▸ **Set problem**:
Write out each line in which the string "pixels" is present.

##### Exercise data

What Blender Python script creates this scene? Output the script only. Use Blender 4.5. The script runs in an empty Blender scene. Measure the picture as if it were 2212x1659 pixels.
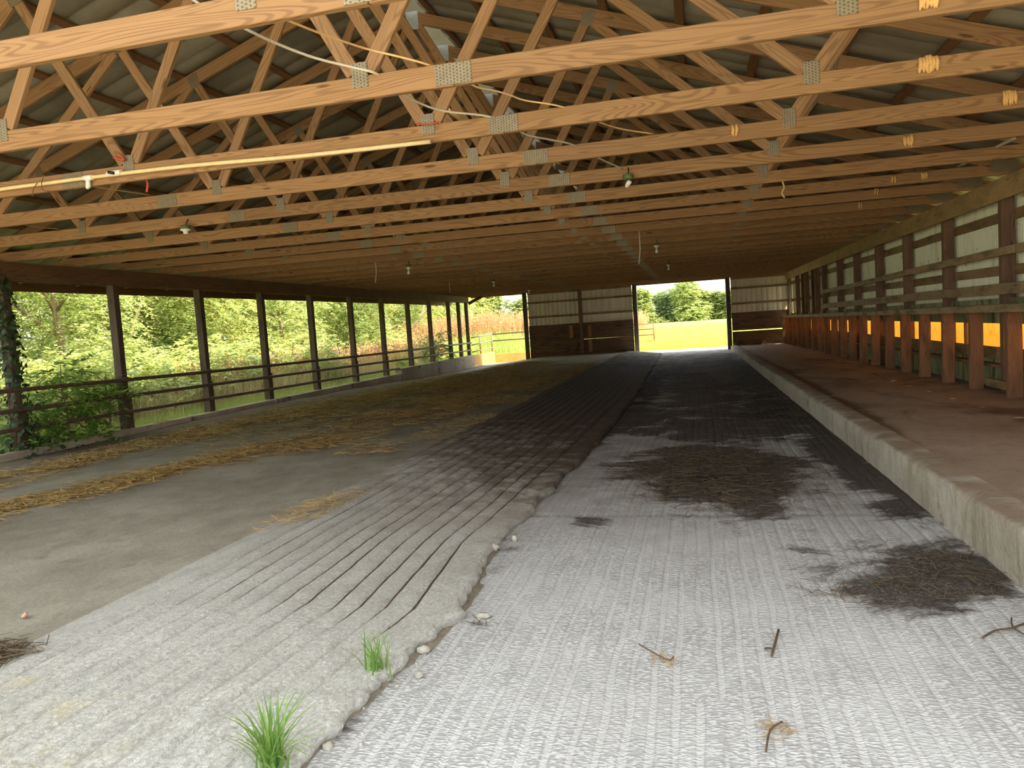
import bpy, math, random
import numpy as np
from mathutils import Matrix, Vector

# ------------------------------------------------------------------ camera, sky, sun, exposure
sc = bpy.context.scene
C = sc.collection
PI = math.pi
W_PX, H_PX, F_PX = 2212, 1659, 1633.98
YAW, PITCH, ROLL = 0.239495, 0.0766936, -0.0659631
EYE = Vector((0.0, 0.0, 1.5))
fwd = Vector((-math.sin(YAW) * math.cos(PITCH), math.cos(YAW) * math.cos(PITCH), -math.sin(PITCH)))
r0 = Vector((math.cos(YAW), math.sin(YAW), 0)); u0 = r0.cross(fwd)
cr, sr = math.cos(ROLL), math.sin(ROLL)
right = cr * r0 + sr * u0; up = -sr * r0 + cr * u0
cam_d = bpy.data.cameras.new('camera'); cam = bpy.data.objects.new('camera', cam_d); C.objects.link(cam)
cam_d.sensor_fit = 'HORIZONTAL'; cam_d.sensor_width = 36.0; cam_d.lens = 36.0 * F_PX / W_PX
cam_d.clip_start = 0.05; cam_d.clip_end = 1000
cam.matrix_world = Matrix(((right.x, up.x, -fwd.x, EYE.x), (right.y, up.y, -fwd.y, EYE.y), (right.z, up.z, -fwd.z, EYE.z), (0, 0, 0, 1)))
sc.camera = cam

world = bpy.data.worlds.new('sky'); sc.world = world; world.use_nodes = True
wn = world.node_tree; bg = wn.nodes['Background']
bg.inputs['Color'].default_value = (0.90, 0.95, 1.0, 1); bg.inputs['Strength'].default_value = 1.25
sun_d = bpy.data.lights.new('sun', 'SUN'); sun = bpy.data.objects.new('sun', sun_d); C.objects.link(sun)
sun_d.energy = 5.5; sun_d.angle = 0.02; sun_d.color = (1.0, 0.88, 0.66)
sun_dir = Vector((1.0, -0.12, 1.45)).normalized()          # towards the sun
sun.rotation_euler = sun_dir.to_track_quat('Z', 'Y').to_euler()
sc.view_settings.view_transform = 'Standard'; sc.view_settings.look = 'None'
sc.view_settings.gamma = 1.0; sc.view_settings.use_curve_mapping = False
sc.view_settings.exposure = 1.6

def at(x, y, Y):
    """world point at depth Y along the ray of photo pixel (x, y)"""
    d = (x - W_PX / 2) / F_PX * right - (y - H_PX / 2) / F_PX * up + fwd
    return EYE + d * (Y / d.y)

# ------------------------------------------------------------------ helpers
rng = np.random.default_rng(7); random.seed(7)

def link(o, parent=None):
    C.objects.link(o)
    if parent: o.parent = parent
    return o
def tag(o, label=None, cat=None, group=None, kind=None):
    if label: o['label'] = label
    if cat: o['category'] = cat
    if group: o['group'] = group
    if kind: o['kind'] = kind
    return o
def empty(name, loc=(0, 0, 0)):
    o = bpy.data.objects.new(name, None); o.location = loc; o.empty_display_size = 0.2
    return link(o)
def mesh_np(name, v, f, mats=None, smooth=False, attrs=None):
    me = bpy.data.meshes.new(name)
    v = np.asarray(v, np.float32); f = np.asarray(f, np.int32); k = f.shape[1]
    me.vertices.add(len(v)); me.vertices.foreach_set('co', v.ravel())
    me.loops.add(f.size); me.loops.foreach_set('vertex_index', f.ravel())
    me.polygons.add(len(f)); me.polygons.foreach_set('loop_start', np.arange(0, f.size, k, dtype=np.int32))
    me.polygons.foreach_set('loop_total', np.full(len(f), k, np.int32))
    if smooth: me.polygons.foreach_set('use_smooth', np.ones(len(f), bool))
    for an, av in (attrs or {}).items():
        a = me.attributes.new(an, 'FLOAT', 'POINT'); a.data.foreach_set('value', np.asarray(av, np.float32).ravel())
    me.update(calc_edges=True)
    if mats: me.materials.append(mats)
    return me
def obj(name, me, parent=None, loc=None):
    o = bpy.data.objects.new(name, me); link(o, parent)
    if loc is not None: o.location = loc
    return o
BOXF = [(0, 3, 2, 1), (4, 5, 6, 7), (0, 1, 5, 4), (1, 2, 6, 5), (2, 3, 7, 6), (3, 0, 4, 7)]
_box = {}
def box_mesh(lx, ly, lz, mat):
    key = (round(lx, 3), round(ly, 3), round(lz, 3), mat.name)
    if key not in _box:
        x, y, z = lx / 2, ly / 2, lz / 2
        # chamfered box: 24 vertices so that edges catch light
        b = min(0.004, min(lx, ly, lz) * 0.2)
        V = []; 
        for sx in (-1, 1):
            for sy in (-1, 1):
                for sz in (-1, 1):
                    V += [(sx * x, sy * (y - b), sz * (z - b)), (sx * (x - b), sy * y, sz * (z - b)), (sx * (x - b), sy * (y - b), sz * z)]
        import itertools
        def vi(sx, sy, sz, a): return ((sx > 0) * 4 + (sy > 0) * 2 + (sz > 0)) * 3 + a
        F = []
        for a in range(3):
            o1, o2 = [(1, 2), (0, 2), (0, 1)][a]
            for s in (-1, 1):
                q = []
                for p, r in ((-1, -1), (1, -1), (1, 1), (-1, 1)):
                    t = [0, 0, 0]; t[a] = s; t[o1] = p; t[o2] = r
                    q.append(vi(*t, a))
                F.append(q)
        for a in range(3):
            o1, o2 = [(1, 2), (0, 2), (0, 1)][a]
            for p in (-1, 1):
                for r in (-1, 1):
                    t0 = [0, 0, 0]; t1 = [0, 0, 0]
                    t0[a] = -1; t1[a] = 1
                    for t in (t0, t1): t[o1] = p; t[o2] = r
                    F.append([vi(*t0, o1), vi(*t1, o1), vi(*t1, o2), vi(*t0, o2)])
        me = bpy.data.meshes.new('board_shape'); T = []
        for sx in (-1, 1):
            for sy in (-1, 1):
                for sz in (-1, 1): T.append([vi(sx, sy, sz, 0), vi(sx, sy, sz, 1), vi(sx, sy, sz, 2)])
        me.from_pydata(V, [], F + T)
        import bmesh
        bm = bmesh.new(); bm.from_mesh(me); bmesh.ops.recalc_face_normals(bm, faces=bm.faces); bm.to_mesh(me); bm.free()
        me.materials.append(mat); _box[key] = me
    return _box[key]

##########
##### Exercise data

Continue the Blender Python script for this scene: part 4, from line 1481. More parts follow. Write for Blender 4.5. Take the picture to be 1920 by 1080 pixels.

##########
##### Exercise data

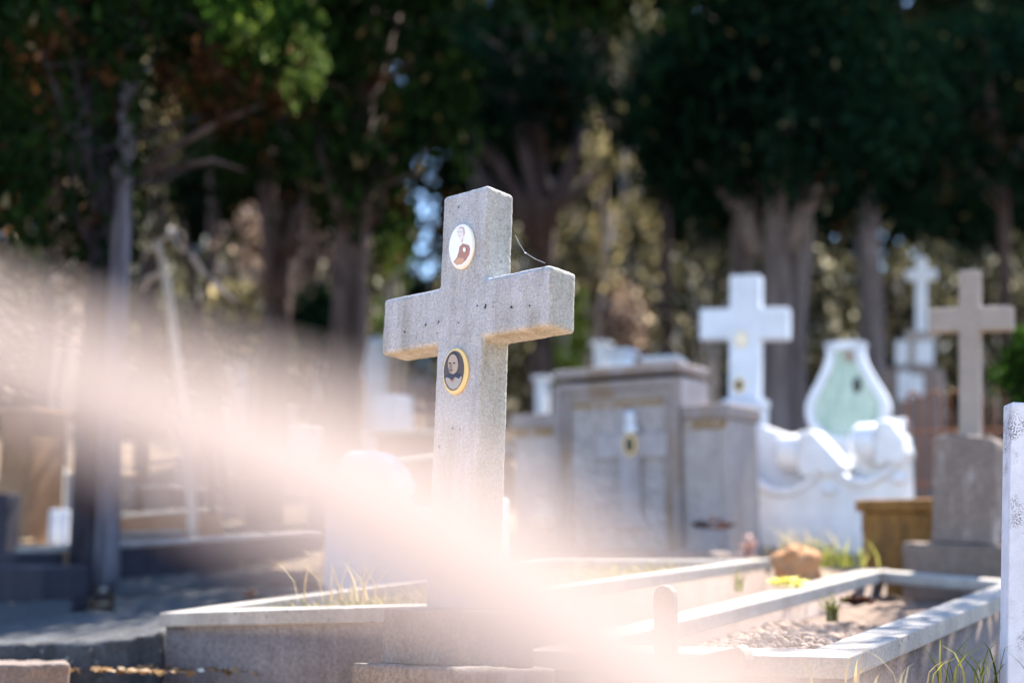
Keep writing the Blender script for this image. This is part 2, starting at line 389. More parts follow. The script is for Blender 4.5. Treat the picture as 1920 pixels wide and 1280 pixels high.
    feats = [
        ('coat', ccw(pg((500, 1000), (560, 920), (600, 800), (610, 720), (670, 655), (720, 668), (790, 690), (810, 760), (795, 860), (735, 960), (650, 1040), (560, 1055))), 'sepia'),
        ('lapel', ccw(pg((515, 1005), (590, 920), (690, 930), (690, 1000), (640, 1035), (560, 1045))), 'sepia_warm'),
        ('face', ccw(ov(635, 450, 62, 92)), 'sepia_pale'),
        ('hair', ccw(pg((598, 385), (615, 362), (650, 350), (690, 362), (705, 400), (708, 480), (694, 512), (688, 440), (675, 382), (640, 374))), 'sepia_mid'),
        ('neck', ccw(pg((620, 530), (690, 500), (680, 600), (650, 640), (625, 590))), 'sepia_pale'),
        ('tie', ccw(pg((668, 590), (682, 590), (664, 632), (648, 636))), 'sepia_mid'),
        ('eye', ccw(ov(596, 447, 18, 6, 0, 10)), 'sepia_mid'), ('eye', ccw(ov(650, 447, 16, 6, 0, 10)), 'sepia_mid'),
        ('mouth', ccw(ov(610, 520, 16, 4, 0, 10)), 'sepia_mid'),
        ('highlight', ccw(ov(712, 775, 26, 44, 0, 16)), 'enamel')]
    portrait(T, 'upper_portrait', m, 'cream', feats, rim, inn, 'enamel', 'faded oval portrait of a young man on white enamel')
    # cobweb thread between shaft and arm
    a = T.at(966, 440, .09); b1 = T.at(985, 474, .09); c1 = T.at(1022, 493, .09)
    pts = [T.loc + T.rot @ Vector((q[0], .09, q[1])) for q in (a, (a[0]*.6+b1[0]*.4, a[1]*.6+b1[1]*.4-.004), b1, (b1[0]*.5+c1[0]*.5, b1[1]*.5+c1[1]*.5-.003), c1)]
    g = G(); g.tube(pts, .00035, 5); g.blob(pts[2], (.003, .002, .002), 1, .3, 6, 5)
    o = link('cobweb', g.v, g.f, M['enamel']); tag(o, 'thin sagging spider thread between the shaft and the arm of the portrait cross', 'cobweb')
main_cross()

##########

▸ **Result of the exercise**:
What Blender Python script creates this scene? Output the script only. Use Blender 4.5. The script runs in an empty Blender scene. Measure the picture as if it were 2212x1659 pixels.
Continue the Blender Python script for this scene: part 4, from line 1481. More parts follow. Write for Blender 4.5. Take the picture to be 1920 by 1080 pixels.
Keep writing the Blender script for this image. This is part 2, starting at line 389. More parts follow. The script is for Blender 4.5. Treat the picture as 1920 pixels wide and 1280 pixels high.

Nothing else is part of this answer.